The Wrap Up and The Miracle of Learning as Though Someone Left the Gate Open
To know why we are here at AU and to better address our future desires we thus need to consider the underlying emotions that drive us to seek and search and learn in the first place. And that is, by definition, a private, individualized, sort of inquiry. Surely learning new material is a reason in itself; we can only find ourselves by exploring, after all.
Here’s how Thoreau put it: “There are probably words addressed to our condition exactly, which, if we could really hear and understand, would be more salutary than the morning or the spring to our lives, and possibly put a new aspect on the face of things for us. How many a man has dated a new year in his life from the reading of a book. The book exists for us perchance which will explain our miracles and reveal new ones” (Thoreau, 97).
The miracle of learning, like the miracle of life itself, arises from the smallest cell to the greatest starlit expanse. As we ponder our surroundings we decide, consciously or unconsciously, how much sentimental baggage of cultural common sense we burden ourselves with in our life’s journey.
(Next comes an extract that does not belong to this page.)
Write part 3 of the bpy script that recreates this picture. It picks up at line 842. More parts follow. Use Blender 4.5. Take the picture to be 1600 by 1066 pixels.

How much dross and chaff can we cast off and still maintain equanimity? Concluding his gleeful dalliance on practical rat race life versus the life of the mind made vibrant, Thoreau stated “If it necessary, omit one bridge over the river, go round a little there, and throw one arch at least over the darker gulf of ignorance that surrounds us” (Thoreau, 99).
We’re here at AU to expand the concrete reality of our brain such that our mind’s eye may better survey this cultural world we inhabit and the physical realms that we create and recreate with ideas and feelings rather than merely with brick and mortar.